The concentration of buyers, while problematic in some ways, also creates opportunities for institutional development. Large, sophisticated buyers like Microsoft can demand higher standards and more standardized contracts, gradually pushing the market toward greater professionalism.
There's also growing interest from traditional asset managers. While most current activity involves companies buying credits for their own use, some firms are starting to view carbon as an investment asset class. "We're investing in projects kind of at source and what we're getting out of it is the carbon credits to sell to people," Montag explains. "The answer to that is yes. But... there's so many projects out there, so it's hard to understand which is going to go up and which is not going to go up."

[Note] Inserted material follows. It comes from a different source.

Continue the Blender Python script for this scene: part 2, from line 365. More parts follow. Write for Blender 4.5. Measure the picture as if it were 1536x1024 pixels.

The key challenges remain verification, standardization, and liquidity. Unlike oil or gold, you can't physically inspect carbon removal. You're relying on scientific measurement and third-party verification, which introduces uncertainty that traditional commodities don't face.
But if these challenges can be solved - and derivatives markets faced similar skepticism in their early days - the potential is enormous. Climate change represents a massive market failure where the environmental costs of carbon emissions aren't reflected in market prices. Carbon markets, if they develop properly, could help correct that failure while channeling trillions of dollars toward climate solutions.
Montag remains optimistic despite the challenges. "I think the money that we can, if we get this right, the money that will come into this area and fuel all these projects all over the world can be great for this world." Coming from someone who helped build one of the last major financial markets to emerge, that's a prediction worth taking seriously.
The voluntary carbon market might still be in its infancy, but with the right combination of institutional backing, standardization, and technological development, it could become the financial infrastructure that helps address humanity's greatest challenge. Whether that happens fast enough to matter for the climate - well, that's the trillion-dollar question.